:: TASK GOAL ::
Quote word for word the lines below, beginning with the first and ending with the one that has "PI = math.pi". Drop the pictures.

:: DATA LINES ::
-- BEGIN --

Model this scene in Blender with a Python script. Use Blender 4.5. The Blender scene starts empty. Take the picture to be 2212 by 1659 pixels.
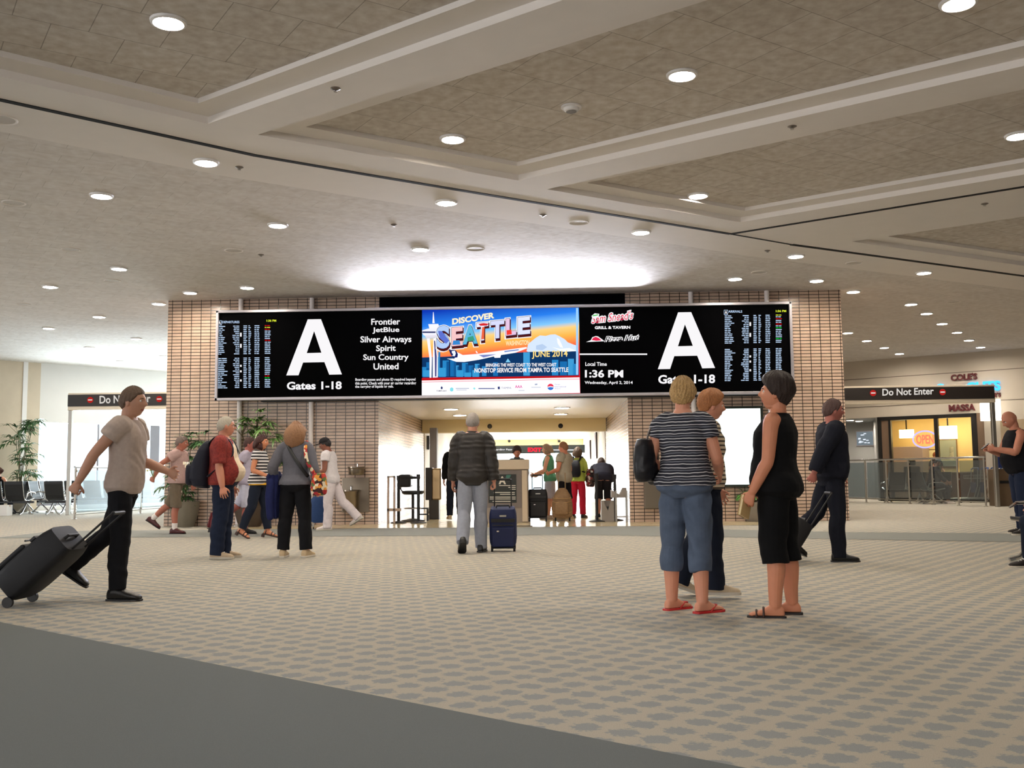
import bpy, math, random
import numpy as np
from mathutils import Vector, Matrix, Euler, geometry

random.seed(7)
rng = np.random.default_rng(7)
SC = bpy.context.scene
C = SC.collection
PI = math.pi

# ------------------------------------------------------------------ camera
FPX, IW, IH = 2150.0, 2212, 1659
CAM_H, YAW, PITCH, ROLL = 1.0, 0.033, math.radians(5.2), 0.010
_fw = np.array([-math.sin(YAW) * math.cos(PITCH), math.cos(YAW) * math.cos(PITCH), math.sin(PITCH)])
_r0 = np.array([math.cos(YAW), math.sin(YAW), 0.0])
_u0 = np.cross(_r0, _fw)
_rt = _r0 * math.cos(ROLL) - _u0 * math.sin(ROLL)
_up = _u0 * math.cos(ROLL) + _r0 * math.sin(ROLL)
cam_d = bpy.data.cameras.new('camera')
cam = bpy.data.objects.new('camera', cam_d)
C.objects.link(cam)
cam.matrix_world = Matrix(((_rt[0], _up[0], -_fw[0], 0), (_rt[1], _up[1], -_fw[1], 0), (_rt[2], _up[2], -_fw[2], CAM_H), (0, 0, 0, 1)))
cam_d.sensor_width = 36.0
cam_d.lens = 36.0 * FPX / IW
cam_d.clip_end = 300
SC.camera = cam


def zp(x, y, z=0.0):
    """where the sight line through photo point (x, y) meets the level z"""
    d = _fw + _rt * (x - IW / 2) / FPX - _up * (y - IH / 2) / FPX
    return Vector(d * ((z - CAM_H) / d[2]) + [0, 0, CAM_H])


def yp(x, y, Y):
    """the same for the upright plane at depth Y"""
    d = _fw + _rt * (x - IW / 2) / FPX - _up * (y - IH / 2) / FPX
    return Vector(d * (Y / d[1]) + [0, 0, CAM_H])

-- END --

:: OUTPUT BELOW ::
Model this scene in Blender with a Python script. Use Blender 4.5. The Blender scene starts empty. Take the picture to be 2212 by 1659 pixels.
import bpy, math, random
import numpy as np
from mathutils import Vector, Matrix, Euler, geometry

random.seed(7)
rng = np.random.default_rng(7)
SC = bpy.context.scene
C = SC.collection
PI = math.pi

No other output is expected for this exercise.